Quel biglietto consumato - Un racconto boomer

Molti di quei gruppi che allora erano delle divinità oggi sono rigettati. Il nu metal è stato bandito come qualcosa di imbarazzante, di cui vorresti liberarti ma continui a rimandare. Come il nome della tua mail creata al liceo e che oggi capeggia le tue missive di lavoro con quel nome frivolo e ben poco professionale che non ricordi proprio perché a quei tempi rappresentasse così tanto per te. Eh già, e allora? “Guilty pleasure” li chiamano, cose che ti danno piacere pur nella consapevolezza del loro attrito con l’estetica vigente. Come un crimine preterintenzionale. L’udienza è tolta, nessuna libertà vigilata e nessuna possibilità di uscita su cauzione, pur qualora ci fosse qualcuno disposto a pagarla. Allora viene quasi istintivo nasconderli, oscurarli nelle nostre playlist. Ma ora questo biglietto malandato mi fa pensare che i ricordi sono ricchezza pura, Santo Graal di vita eterna, e che senza siamo come il galeone senza equipaggio che si allontana dalla baia alla fine dei Goonies con dentro Willie L’Orbo e tutta la sua ciurma morta stecchita. Come le lacrime nella pioggia di un replicante arrivato alla fine della sua esistenza.

Quel periodo era contraddizione, sì.

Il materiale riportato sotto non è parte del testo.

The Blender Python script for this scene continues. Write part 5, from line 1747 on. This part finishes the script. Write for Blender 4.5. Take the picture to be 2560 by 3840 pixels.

Un errore di programmazione di Matrix. Esteticamente discutibile come la seconda trilogia di Star Wars, ma un viaggio che ci ha cambiato e resi migliori, come Indy uscito dalle miniere del Tempio Maledetto. Quella musica ti sconquassava, ti prendeva e ti rigirava sottosopra, era abrasiva e ti lasciava consumato, svuotato e ridotto a brandelli come un biglietto dimenticato in tasca e lavato da tua mamma in lavatrice. Brutto da vedere, ma con tante avventure da raccontare.